Brief Independence (1918–1921)
After the Russian Revolution, Georgia declared its independence on May 26, 1918, and founded the Democratic Republic of Georgia — one of the first democracies in the region, with women's suffrage and a social-democratic government. Independence lasted only three years: In 1921, the Red Army invaded and made Georgia a Soviet republic.
Soviet Era (1921–1991)
The Soviet era was a double-edged sword:
- Ioseb Jughashvili, better known as Joseph Stalin, was Georgian — born in Gori, 80 km west of Tbilisi. His museum in Gori remains controversial: a Stalinist temple that largely glosses over his crimes.
- Cultural suppression: Russification, ban on Georgian national symbols, persecution of dissidents.
- Industrialization: Georgia was economically developed, receiving infrastructure and education at a high level.
- April 9, 1989: During a peaceful demonstration for independence in Tbilisi, Soviet soldiers used poison gas and shovels against the demonstrators — 21 people died, including 17 women. This massacre radicalized the independence movement.
Independence & Rose Revolution
On April 9, 1991 (deliberately the anniversary of the massacre), Georgia declared its independence. The first years were chaotic: civil war in Abkhazia and South Ossetia (both regions are de facto controlled by Russia), economic collapse, corruption under President Shevardnadze.
On November 23, 2003, the young lawyer Mikheil Saakashvili stormed the parliament with a rose in hand and forced Shevardnadze's resignation — the Rose Revolution.

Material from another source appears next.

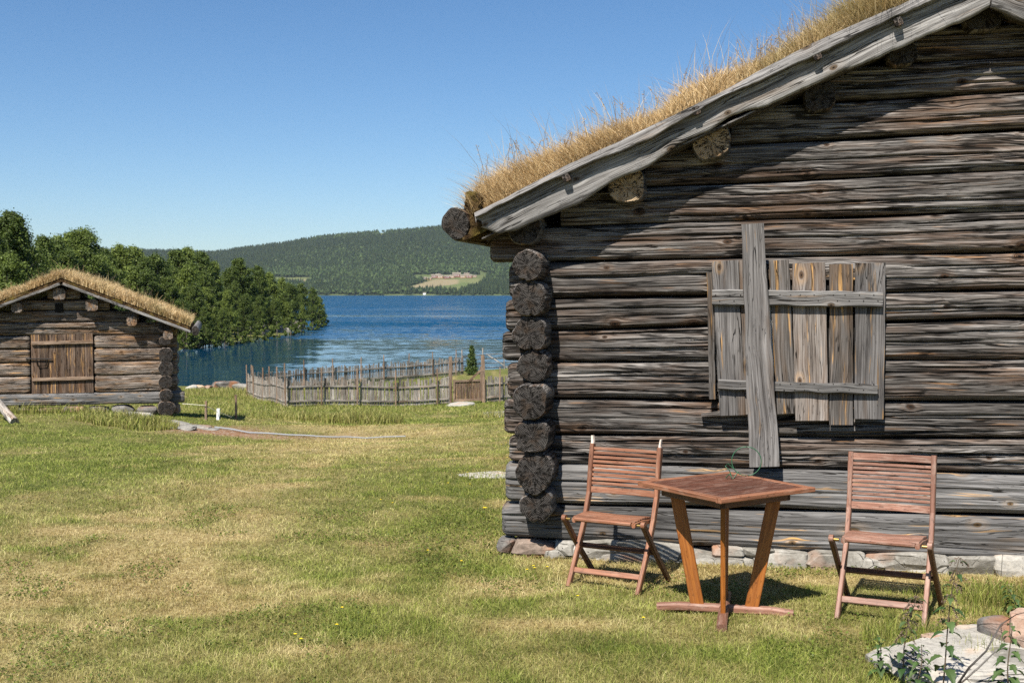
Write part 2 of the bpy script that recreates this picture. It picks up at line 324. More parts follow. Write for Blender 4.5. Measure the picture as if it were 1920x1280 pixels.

Radical reforms followed: the police were completely rebuilt (from the most corrupt to the most honest in the Caucasus), the bureaucracy digitized, the economy liberalized. The war with Russia in 2008 (Five-Day War over South Ossetia) remains a trauma.
Today, Georgia aspires to join the EU and NATO — in 2024, the country received EU candidate status. The political situation remains turbulent, but the will for European integration is overwhelming among the population.